-- Brief --
Start at the line that contains "Model this scene", stop at the line that contains "except Exception: pass", and repeat every line in that span, those two included, with no pictures.
==================================================
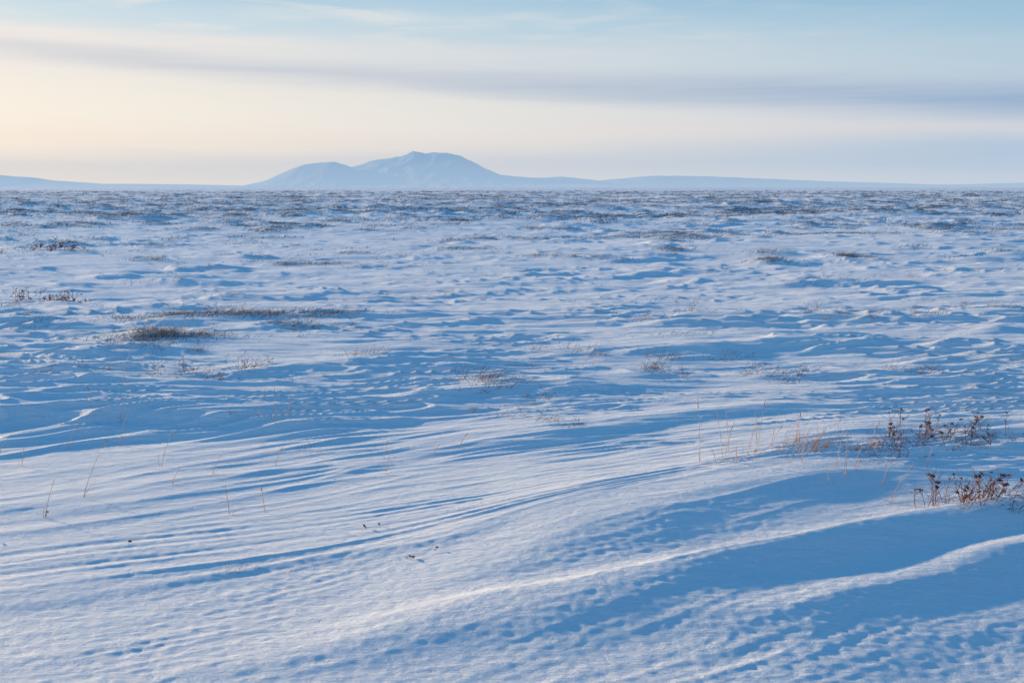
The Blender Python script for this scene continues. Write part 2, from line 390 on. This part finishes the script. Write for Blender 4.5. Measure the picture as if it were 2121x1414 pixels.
# dried flower plants: stem mesh with flower_head children
def flower_head_mesh(r):
    vs,fs=[],[]
    for i in range(16):
        a=i*2.4; rr=r*math.sqrt(i/16)
        c=Vector((math.cos(a)*rr,math.sin(a)*rr,r*.2-rr*.2+random.uniform(-.1,.1)*r))
        s_=r*.26; b=len(vs)
        for d in ((1,0,0),(0,1,0),(-1,0,0),(0,-1,0),(0,0,1),(0,0,-1)):
            vs.append(tuple(c+Vector(d)*s_))
        for k in range(4):
            fs.append((b+k,b+(k+1)%4,b+4)); fs.append((b+(k+1)%4,b+k,b+5))
    b=len(vs); vs.append((0,0,-r*.7))
    for k in range(8): vs.append((math.cos(k*.785)*r*.7,math.sin(k*.785)*r*.7,0))
    for k in range(8): fs.append((b,b+1+(k+1)%8,b+1+k))
    return pymesh('flower_head',vs,fs,M_head,False)
heads=[flower_head_mesh(r) for r in (.008,.010,.012,.015)]
FL=[(2.45,6.30,.08),(2.55,6.40,.12),(2.66,6.28,.09),(2.76,6.42,.12),(2.84,6.25,.10),(2.93,6.4,.10),(3.02,6.3,.14),(3.25,6.4,.13),(2.42,6.1,.08),(2.58,6.15,.10),
    (2.74,6.12,.09),(2.92,6.15,.09),(2.86,6.35,.12),(3.05,6.15,.09),(2.7,6.35,.11),(2.8,6.3,.12),(2.98,6.38,.12),
    (2.22,5.05,.13),(2.32,4.92,.10),(2.40,5.09,.16),(2.46,4.97,.12),(2.28,4.82,.10),(2.52,4.82,.16),(2.36,4.80,.12),(2.14,4.97,.10),(2.58,5.05,.12),(2.5,5.15,.13),(2.35,5.0,.13),(2.44,4.88,.12),(2.3,5.1,.12),
    (-.72,4.75,.015),(-.66,4.76,.012),(-.5,4.35,.03),(-.44,4.32,.015),(-.38,4.38,.03),(-2.5,4.6,.015),(-2.4,4.95,.02),(-1.85,4.62,.012)]
for x,y,h in FL:
    vs,fs=[],[]; tips=[]
    for k in range(1 if h<.06 else random.choice((1,2,3))):
        q,dd=ribbon(vs,fs,(random.gauss(0,.01),random.gauss(0,.01),-.03),(random.gauss(.05,.3),random.gauss(0,.15),1),None,(h+.03)*random.uniform(.7,1.1),.0042,(random.gauss(.1,.4),random.gauss(0,.1),0),5,.7)
        tips.append(q)
        if h>.06:
            for j in range(5):
                d2=(dd+Vector((random.gauss(0,1.1),random.gauss(0,.6),0)))
                ribbon(vs,fs,q-dd*h*random.uniform(.1,.8),d2,None,h*random.uniform(.3,.7),.0030,(0,0,.2),3,.4)
    o=thing('dried_flower',pymesh('dried_flower',vs,fs,M_twig),x,y,'dry brown flower stem with clustered seed head in snow','dried flower','dried flower stems standing in the snow')
    for q in tips:
        c=add_obj('flower_head',random.choice(heads if h>.06 else heads[:2])); c.parent=o; c.location=q; c.rotation_euler=(random.gauss(0,.4),random.gauss(.2,.4),0)
# leafless twigs between the flower stems
for (x,y,sc) in [(2.62,6.15,.8),(2.9,6.3,.8),(3.0,6.15,.7),(2.5,6.3,.7),(2.78,6.05,.7),(3.1,6.35,.8),(2.75,6.35,.8),(3.25,6.25,.7),(2.95,6.25,.8),(2.66,6.25,.7),(2.33,4.85,.8),(2.45,4.98,.8),(2.2,4.94,.6),(2.55,4.82,.7),(2.4,5.08,.7),(2.25,4.78,.6),(2.6,4.96,.7),(2.38,4.92,.8),(2.5,5.05,.7)]:
    thing('dwarf_shrub',random.choice(shr),x,y,L_sh,'shrub',G_s,random.uniform(-.6,.6),sc)

# individually placed tufts of the middle distance
N=60000
yy=8+ (26-8)*rng.random(N)**.9; xx=(rng.random(N)*2-1)*.58*yy
Hh,hu,_=height(xx,yy,True); bb=brush_mask(xx,yy,hu)
sel=np.where(bb+rng.normal(0,.08,N)>.12)[0][:150]
for i in sel:
    me_=random.choice(greyt) if random.random()<.7 else random.choice(shr)
    nm='grass_tuft' if me_.name.startswith('grass') else 'dwarf_shrub'
    if nm=='grass_tuft': thing(nm,me_,xx[i],yy[i],L_gr,'grass tuft',G_t,random.uniform(-.6,.6),random.uniform(.8,1.3),-.005)
    else: thing(nm,me_,xx[i],yy[i],L_sh,'shrub',G_s,random.uniform(-.6,.6),random.uniform(.7,1.1),-.005)
# uncountable brush covering the far hummocks: one object
N=260000
yy=10*np.exp(rng.random(N)*math.log(400/10)); xx=(rng.random(N)*2-1)*.8*yy
Hh,hu,_=height(xx,yy,True); bb=brush_mask(xx,yy,hu)
ok=np.where(bb+rng.normal(0,.11,N)>.10)[0]
ok=ok[:24000]
nb=15
X=xx[ok][:,None]; Y=yy[ok][:,None]
S=(.09+.0012*np.minimum(Y,150))*(.5+.9*rng.random((len(ok),1)))
bx=X+rng.normal(0,1,(len(ok),nb))*S*2.0; by=Y+rng.normal(0,1,(len(ok),nb))*S*1.2
bz=height(bx,by)-.01
hh=np.minimum(S*.6,.12)*(.2+rng.random(bx.shape)); lean=hh*rng.normal(1.1,1.2,bx.shape); w=np.maximum(.0024,.00026*by)*(.6+.8*rng.random(bx.shape))
tri=np.stack([np.stack([bx-w,by,bz],-1),np.stack([bx+w,by,bz],-1),np.stack([bx+lean,by+hh*rng.normal(0,.3,bx.shape),bz+hh],-1)],2).reshape(-1,3)
me=mesh_np('tundra_brush',tri,np.arange(len(tri)).reshape(-1,3),False)
o=add_obj('tundra_brush',me,M_far); o['kind']='stuff'; o['label']='sparse frosted tundra brush and grass poking through snow hummocks'; o['category']='brush'

# ------------------------------------------------------------------ light
AZ=55; EL=10.0      # sun is to the side and ahead of the viewer, low
d=Vector((-math.sin(math.radians(AZ))*math.cos(math.radians(EL)),math.cos(math.radians(AZ))*math.cos(math.radians(EL)),math.sin(math.radians(EL))))
sl=bpy.data.lights.new('sun','SUN'); sl.energy=6.5; sl.angle=math.radians(1.2); sl.color=(1,.74,.44)
so=bpy.data.objects.new('sun',sl); col.objects.link(so); so.rotation_euler=d.to_track_quat('Z','Y').to_euler()
# ------------------------------------------------------------------ sky
wd=bpy.data.worlds.new('World'); scene.world=wd; wd.use_nodes=True
nt=wd.node_tree; N=nt.nodes; L=nt.links; N.clear()
out=N.new('ShaderNodeOutputWorld')
sky=N.new('ShaderNodeTexSky'); sky.sky_type='NISHITA'; sky.sun_disc=False
sky.sun_elevation=math.radians(EL); sky.sun_rotation=math.radians(-AZ); sky.air_density=1.0; sky.dust_density=.3; sky.ozone_density=4
bg1=N.new('ShaderNodeBackground'); bg1.inputs[1].default_value=.15
tint=N.new('ShaderNodeMix'); tint.data_type='RGBA'; tint.blend_type='MULTIPLY'; tint.inputs['Factor'].default_value=1; tint.inputs['B'].default_value=(.70,1.58,1.74,1)
L.new(sky.outputs[0],tint.inputs['A']); L.new(tint.outputs['Result'],bg1.inputs[0])
tc=N.new('ShaderNodeTexCoord'); sp=N.new('ShaderNodeSeparateXYZ'); L.new(tc.outputs['Generated'],sp.inputs[0])
def M(op,a,b=None,c=None,clamp=False):
    n=N.new('ShaderNodeMath'); n.operation=op; n.use_clamp=clamp
    for i,v in enumerate((a,b,c)):
        if v is None: continue
        if isinstance(v,(int,float)): n.inputs[i].default_value=v
        else: L.new(v,n.inputs[i])
    return n.outputs[0]
X,Yo,Z=sp.outputs
azi=M('ARCTAN2',X,Yo)     # 0 ahead, negative towards the sun
elev=Z
cmbv=N.new('ShaderNodeCombineXYZ'); L.new(M('MULTIPLY',azi,1.0),cmbv.inputs[0]); L.new(elev,cmbv.inputs[1])
mp=N.new('ShaderNodeMapping'); mp.inputs['Scale'].default_value=(2.2,26,1); L.new(cmbv.outputs[0],mp.inputs['Vector'])
ns=N.new('ShaderNodeTexNoise'); ns.inputs['Scale'].default_value=1.3; ns.inputs['Detail'].default_value=6; ns.inputs['Roughness'].default_value=.55; ns.inputs['Distortion'].default_value=.3; L.new(mp.outputs[0],ns.inputs['Vector'])
wob=M('MULTIPLY',M('SUBTRACT',ns.outputs['Fac'],.5),.024)
ez=M('ADD',elev,wob)
def ramp(stops,src):
    r=N.new('ShaderNodeValToRGB'); cr=r.color_ramp; cr.interpolation='EASE'
    while len(cr.elements)<len(stops): cr.elements.new(.5)
    for e,(p,c) in zip(cr.elements,stops): e.position=p; e.color=srgb(c)
    L.new(src,r.inputs[0]); return r.outputs[0]
e4=M('MULTIPLY',ez,3.0,clamp=True)  # elev z .33 -> 1
def el(y): return math.sin(math.atan((707-y)/2061)-math.atan((707-388)/2061))
def st(y): return min(1,max(0,el(y)*3))
left=ramp([(0,(230,222,215)),(st(345),(224,219,216)),(st(305),(250,235,219)),(st(240),(251,241,225)),(st(110),(241,234,228)),(st(55),(212,226,232)),(st(0),(190,215,230)),(.85,(120,172,220))],e4)
right=ramp([(0,(196,208,221)),(st(322),(180,199,219)),(st(275),(208,211,219)),(st(240),(203,211,221)),(st(120),(180,204,220)),(st(70),(162,196,218)),(st(0),(148,187,214)),(.85,(105,160,210))],e4)
def mixc(f,a,b):
    m=N.new('ShaderNodeMix'); m.data_type='RGBA'; L.new(f,m.inputs['Factor'])
    for k,v in (('A',a),('B',b)):
        if isinstance(v,tuple): m.inputs[k].default_value=v
        else: L.new(v,m.inputs[k])
    return m.outputs['Result']
fa=N.new('ShaderNodeMapRange'); fa.inputs['From Min'].default_value=-.5; fa.inputs['From Max'].default_value=.45; L.new(azi,fa.inputs['Value'])
base=mixc(fa.outputs[0],left,right)
# long blue-grey cloud band, descending away from the sun
cen=M('MULTIPLY_ADD',azi,-.045,.099)
dist=M('DIVIDE',M('ABSOLUTE',M('SUBTRACT',ez,cen)),M('MULTIPLY_ADD',fa.outputs[0],.0095,.0090))
bm=N.new('ShaderNodeMapRange'); bm.interpolation_type='SMOOTHSTEP'; bm.inputs['From Min'].default_value=1.6; bm.inputs['From Max'].default_value=.0; L.new(dist,bm.inputs['Value'])
mp4=N.new('ShaderNodeMapping'); mp4.inputs['Scale'].default_value=(3,75,1); L.new(cmbv.outputs[0],mp4.inputs['Vector'])
n4=N.new('ShaderNodeTexNoise'); n4.inputs['Scale'].default_value=1.5; n4.inputs['Detail'].default_value=6; L.new(mp4.outputs[0],n4.inputs['Vector'])
band=M('MULTIPLY',M('MULTIPLY',bm.outputs[0],M('MULTIPLY_ADD',fa.outputs[0],.40,.54)),M('MULTIPLY_ADD',n4.outputs['Fac'],1.1,.45),clamp=True)
bandc=mixc(fa.outputs[0],srgb((208,210,216)),srgb((158,181,209)))
base=mixc(band,base,bandc)
# thin wisps high up
mp2=N.new('ShaderNodeMapping'); mp2.inputs['Scale'].default_value=(5,40,1); mp2.inputs['Location'].default_value=(3.1,.4,0); L.new(cmbv.outputs[0],mp2.inputs['Vector'])
n2=N.new('ShaderNodeTexNoise'); n2.inputs['Scale'].default_value=1.6; n2.inputs['Detail'].default_value=7; n2.inputs['Distortion'].default_value=.5; L.new(mp2.outputs[0],n2.inputs['Vector'])
wm=N.new('ShaderNodeMapRange'); wm.inputs['From Min'].default_value=.46; wm.inputs['From Max'].default_value=.7; wm.inputs['To Max'].default_value=.75; L.new(n2.outputs['Fac'],wm.inputs['Value'])
hi=N.new('ShaderNodeMapRange'); hi.inputs['From Min'].default_value=.115; hi.inputs['From Max'].default_value=.145; L.new(elev,hi.inputs['Value'])
wf=M('MULTIPLY',M('MULTIPLY',wm.outputs[0],hi.outputs[0]),M('SUBTRACT',1.0,fa.outputs[0]))
base=mixc(wf,base,srgb((246,236,226)))
bg2=N.new('ShaderNodeBackground'); bg2.inputs[1].default_value=1; L.new(base,bg2.inputs[0])
mf=N.new('ShaderNodeMapRange'); mf.interpolation_type='SMOOTHSTEP'; mf.inputs['From Min'].default_value=.18; mf.inputs['From Max'].default_value=.36; L.new(elev,mf.inputs['Value'])
ms=N.new('ShaderNodeMixShader'); L.new(mf.outputs[0],ms.inputs[0]); L.new(bg2.outputs[0],ms.inputs[1]); L.new(bg1.outputs[0],ms.inputs[2]); L.new(ms.outputs[0],out.inputs[0])
# ------------------------------------------------------------------ camera
cam=bpy.data.cameras.new('camera'); co=bpy.data.objects.new('camera',cam); col.objects.link(co)
cam.lens=35; cam.sensor_width=36; cam.clip_end=40000; cam.clip_start=.05
co.location=(0,0,1.7); co.rotation_euler=(math.radians(90-8.8),0,0)
scene.camera=co
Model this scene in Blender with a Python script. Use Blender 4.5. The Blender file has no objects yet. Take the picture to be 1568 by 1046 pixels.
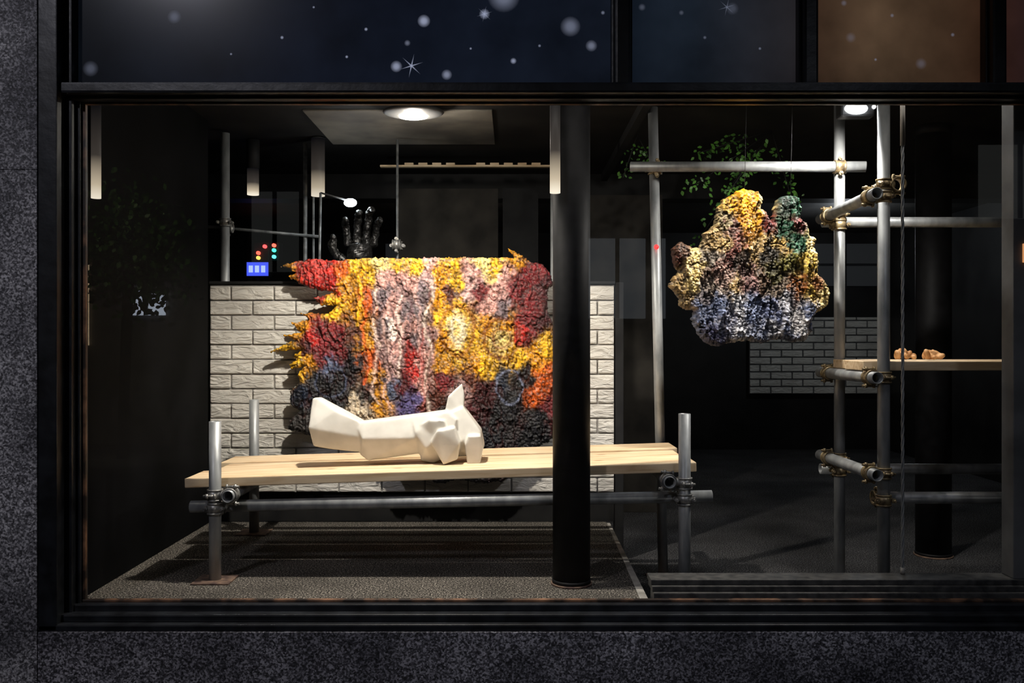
import bpy, bmesh, math, random
import numpy as np
from mathutils import Vector, Matrix
random.seed(7)
scene=bpy.context.scene
COL=scene.collection
try:
    scene.view_settings.view_transform='Standard'
except Exception: pass

# ---------------------------------------------------------------- helpers
def link(o,parent=None):
    COL.objects.link(o)
    if parent: o.parent=parent
    return o
def empty(name,loc=(0,0,0)):
    e=bpy.data.objects.new(name,None); e.empty_display_size=.1
    COL.objects.link(e); return e
def bm_obj(name,bm,mat,parent=None,smooth=False):
    me=bpy.data.meshes.new(name); bm.to_mesh(me); bm.free()
    if mat is not None:
        for m in (mat if isinstance(mat,(list,tuple)) else [mat]): me.materials.append(m)
    if smooth:
        for p in me.polygons: p.use_smooth=True
    return link(bpy.data.objects.new(name,me),parent)
def add_box(bm,x0,x1,y0,y1,z0,z1,bev=0,mi=0):
    r=bmesh.ops.create_cube(bm,size=1)
    vs=r['verts']
    for v in vs:
        v.co=Vector(((x0+x1)/2+v.co.x*(x1-x0),(y0+y1)/2+v.co.y*(y1-y0),(z0+z1)/2+v.co.z*(z1-z0)))
    fs=set(f for v in vs for f in v.link_faces)
    for f in fs: f.material_index=mi
    if bev>0:
        es=set(e for v in vs for e in v.link_edges)
        r=bmesh.ops.bevel(bm,geom=list(es),offset=bev,segments=2,affect='EDGES',profile=.6)
        for f in r['faces']: f.material_index=mi
def box(name,x0,x1,y0,y1,z0,z1,mat,parent=None,bev=0):
    bm=bmesh.new(); add_box(bm,x0,x1,y0,y1,z0,z1,bev); return bm_obj(name,bm,mat,parent)
def frame_mat(p1,p2):
    d=(Vector(p2)-Vector(p1)); q=d.to_track_quat('Z','Y')
    return Matrix.Translation(p1)@q.to_matrix().to_4x4(), d.length
def add_tube(bm,p1,p2,ro,ri=0,seg=28,mi=0):
    M,L=frame_mat(p1,p2)
    rings=[]
    prof=[(ro,0),(ro,L)] if ri<=0 else [(ri,0),(ro,0),(ro,L),(ri,L)]
    for r,z in prof:
        rings.append([bm.verts.new(M@Vector((r*math.cos(2*math.pi*i/seg),r*math.sin(2*math.pi*i/seg),z))) for i in range(seg)])
    n=len(rings)
    pairs=[(i,i+1) for i in range(n-1)]
    if ri>0: pairs.append((n-1,0))
    for a,b in pairs:
        for i in range(seg):
            f=bm.faces.new((rings[a][i],rings[a][(i+1)%seg],rings[b][(i+1)%seg],rings[b][i])); f.smooth=True; f.material_index=mi
    if ri<=0:
        f=bm.faces.new(list(reversed(rings[0]))); f.material_index=mi
        f=bm.faces.new(rings[1]); f.material_index=mi
def tube(name,p1,p2,mat,parent=None,r=.0241,hollow=True):
    bm=bmesh.new(); add_tube(bm,p1,p2,r,r*.84 if hollow else 0)
    bmesh.ops.recalc_face_normals(bm,faces=bm.faces)
    return bm_obj(name,bm,mat,parent)
def coupler(name,pa,da,pb,db,mat,parent):
    bm=bmesh.new(); pa=Vector(pa);pb=Vector(pb);da=Vector(da).normalized();db=Vector(db).normalized()
    for p,d,o in ((pa,da,pb),(pb,db,pa)):
        add_tube(bm,p-d*.020,p+d*.020,.0290,.0243,20)
        add_tube(bm,p-d*.023,p-d*.017,.0315,.0243,20)
        add_tube(bm,p+d*.017,p+d*.023,.0315,.0243,20)
        out=(p-o); out=out-d*out.dot(d)
        if out.length<.005: out=d.orthogonal()
        out.normalize(); side=d.cross(out).normalized()
        for s in (1,-1):
            b=p+side*s*.034
            add_tube(bm,b-out*.018,b+out*.034,.005,0,10)
            add_tube(bm,b+out*.014,b+out*.024,.010,0,6)
            add_tube(bm,b-out*.017,b-out*.010,.010,0,10)
    add_tube(bm,pa+(pb-pa)*.25,pb-(pb-pa)*.25,.019,0,12)
    bmesh.ops.recalc_face_normals(bm,faces=bm.faces)
    return bm_obj(name,bm,mat,parent)

# ---------------------------------------------------------------- materials
def new_mat(name):
    m=bpy.data.materials.new(name); m.use_nodes=True
    nt=m.node_tree; b=nt.nodes['Principled BSDF']; return m,nt,b
def N(nt,t,**k):
    n=nt.nodes.new(t)
    for a,v in k.items():
        if hasattr(n,a): setattr(n,a,v)
    return n
def coords(nt,scale=(1,1,1),kind='Object'):
    tc=N(nt,'ShaderNodeTexCoord'); mp=N(nt,'ShaderNodeMapping'); mp.inputs['Scale'].default_value=scale
    nt.links.new(tc.outputs[kind],mp.inputs[0]); return mp.outputs[0]
def ramp(nt,src,stops):
    r=N(nt,'ShaderNodeValToRGB'); e=r.color_ramp.elements
    e[0].position=stops[0][0]; e[0].color=(*stops[0][1],1)
    e[1].position=stops[-1][0]; e[1].color=(*stops[-1][1],1)
    for p,c in stops[1:-1]:
        x=e.new(p); x.color=(*c,1)
    nt.links.new(src,r.inputs[0]); return r.outputs[0]
def bump(nt,b,src,st,dist=.01):
    n=N(nt,'ShaderNodeBump'); n.inputs['Strength'].default_value=st; n.inputs['Distance'].default_value=dist
    nt.links.new(src,n.inputs['Height']); nt.links.new(n.outputs[0],b.inputs['Normal'])
def noise_mat(name,c1,c2,scale,rough=.6,metal=0,bst=.2,bdist=.005,detail=6,lo=.35,hi=.65,mapscale=(1,1,1),spec=.5):
    m,nt,b=new_mat(name)
    n=N(nt,'ShaderNodeTexNoise'); n.inputs['Scale'].default_value=scale; n.inputs['Detail'].default_value=detail
    nt.links.new(coords(nt,mapscale),n.inputs['Vector'])
    nt.links.new(ramp(nt,n.outputs[0],[(lo,c1),(hi,c2)]),b.inputs['Base Color'])
    b.inputs['Roughness'].default_value=rough; b.inputs['Metallic'].default_value=metal
    b.inputs['Specular IOR Level'].default_value=spec
    if bst: bump(nt,b,n.outputs[0],bst,bdist)
    return m
def emis(name,c,s):
    m,nt,b=new_mat(name); b.inputs['Base Color'].default_value=(*[x*.3 for x in c],1)
    b.inputs['Emission Color'].default_value=(*c,1); b.inputs['Emission Strength'].default_value=s
    return m

M_steel=noise_mat('galvanised_steel',(.19,.20,.205),(.40,.41,.41),22,.45,.4,.15,.002,8,.3,.7,(1,1,.35))
M_steel_dark=noise_mat('weathered_steel',(.10,.105,.11),(.26,.27,.27),25,.5,.4,.15,.002)
M_brass=noise_mat('passivated_coupler',(.14,.10,.06),(.46,.36,.20),40,.42,.6,.3,.002)
M_coup=noise_mat('galvanised_coupler',(.15,.15,.15),(.42,.41,.38),40,.42,.6,.3,.002)
M_black=noise_mat('black_gloss_paint',(.005,.0055,.007),(.016,.018,.022),14,.36,0,.4,.005)
M_col=noise_mat('black_column_paint',(.0025,.0025,.003),(.007,.007,.008),20,.6,0,.3,.004,spec=.2)
M_blackm=noise_mat('black_matt',(.006,.006,.007),(.014,.014,.014),9,.7,0,.1,.003,spec=.25)
M_bead=noise_mat('worn_brown_bead',(.02,.012,.008),(.30,.15,.08),14,.45,0,.4,.004,10,.45,.75)
M_plate=noise_mat('rusty_plate',(.06,.035,.03),(.20,.13,.09),30,.7,.2,.3,.002)
M_white=noise_mat('white_plaster',(.52,.495,.44),(.62,.59,.53),14,.5,0,.12,.003)
M_paint=noise_mat('grey_painted_pilaster',(.08,.08,.08),(.15,.15,.15),6,.6,0,.1,.003)
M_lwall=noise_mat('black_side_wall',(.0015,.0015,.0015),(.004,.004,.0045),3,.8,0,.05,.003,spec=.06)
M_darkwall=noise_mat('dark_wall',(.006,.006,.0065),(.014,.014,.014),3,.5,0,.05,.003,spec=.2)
M_ceil=noise_mat('dark_ceiling',(.008,.008,.008),(.018,.017,.016),4,.7,0,.1,.003,spec=.15)
M_ceil_lit=noise_mat('painted_lit_ceiling',(.06,.054,.047),(.15,.135,.11),4,.7,0,.1,.003)  # paler tone paints the lamplight on the ceiling
M_cream=noise_mat('cream_strip',(.22,.21,.19),(.36,.34,.31),20,.7,0,.1,.002)
M_mort=noise_mat('mortar',(.20,.19,.175),(.32,.30,.28),30,.8,0,.2,.003)
M_mortd=noise_mat('mortar_dark',(.05,.05,.05),(.09,.09,.09),30,.8,0,.2,.003)

def granite(name,dark,mid,lite):
    m,nt,b=new_mat(name); co=coords(nt)
    v=N(nt,'ShaderNodeTexVoronoi'); v.inputs['Scale'].default_value=170; nt.links.new(co,v.inputs['Vector'])
    n=N(nt,'ShaderNodeTexNoise'); n.inputs['Scale'].default_value=120; n.inputs['Detail'].default_value=8; nt.links.new(co,n.inputs['Vector'])
    n2=N(nt,'ShaderNodeTexNoise'); n2.inputs['Scale'].default_value=3.0; n2.inputs['Detail'].default_value=7; nt.links.new(co,n2.inputs['Vector'])
    sep=N(nt,'ShaderNodeSeparateColor'); nt.links.new(v.outputs['Color'],sep.inputs[0])
    mx=N(nt,'ShaderNodeMath',operation='MULTIPLY_ADD'); nt.links.new(sep.outputs[0],mx.inputs[0]); mx.inputs[1].default_value=.4
    m2=N(nt,'ShaderNodeMath',operation='MULTIPLY'); nt.links.new(n.outputs[0],m2.inputs[0]); m2.inputs[1].default_value=.95
    nt.links.new(m2.outputs[0],mx.inputs[2])
    c=ramp(nt,mx.outputs[0],[(.44,dark),(.66,mid),(.88,lite)])
    mul=N(nt,'ShaderNodeMixRGB',blend_type='MULTIPLY'); mul.inputs[0].default_value=1
    nt.links.new(c,mul.inputs[1]); nt.links.new(ramp(nt,n2.outputs[0],[(.35,(.28,.28,.30)),(.65,(1,1,1))]),mul.inputs[2])
    nt.links.new(mul.outputs[0],b.inputs['Base Color']); b.inputs['Roughness'].default_value=.6
    bump(nt,b,mx.outputs[0],.6,.005); return m
M_granite=granite('granite',(.06,.057,.062),(.21,.205,.22),(.70,.68,.70))
M_granite2=granite('granite_dark',(.025,.024,.027),(.12,.115,.13),(.52,.50,.54))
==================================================
-- Complete response --
Model this scene in Blender with a Python script. Use Blender 4.5. The Blender file has no objects yet. Take the picture to be 1568 by 1046 pixels.
import bpy, bmesh, math, random
import numpy as np
from mathutils import Vector, Matrix
random.seed(7)
scene=bpy.context.scene
COL=scene.collection
try:
    scene.view_settings.view_transform='Standard'
except Exception: pass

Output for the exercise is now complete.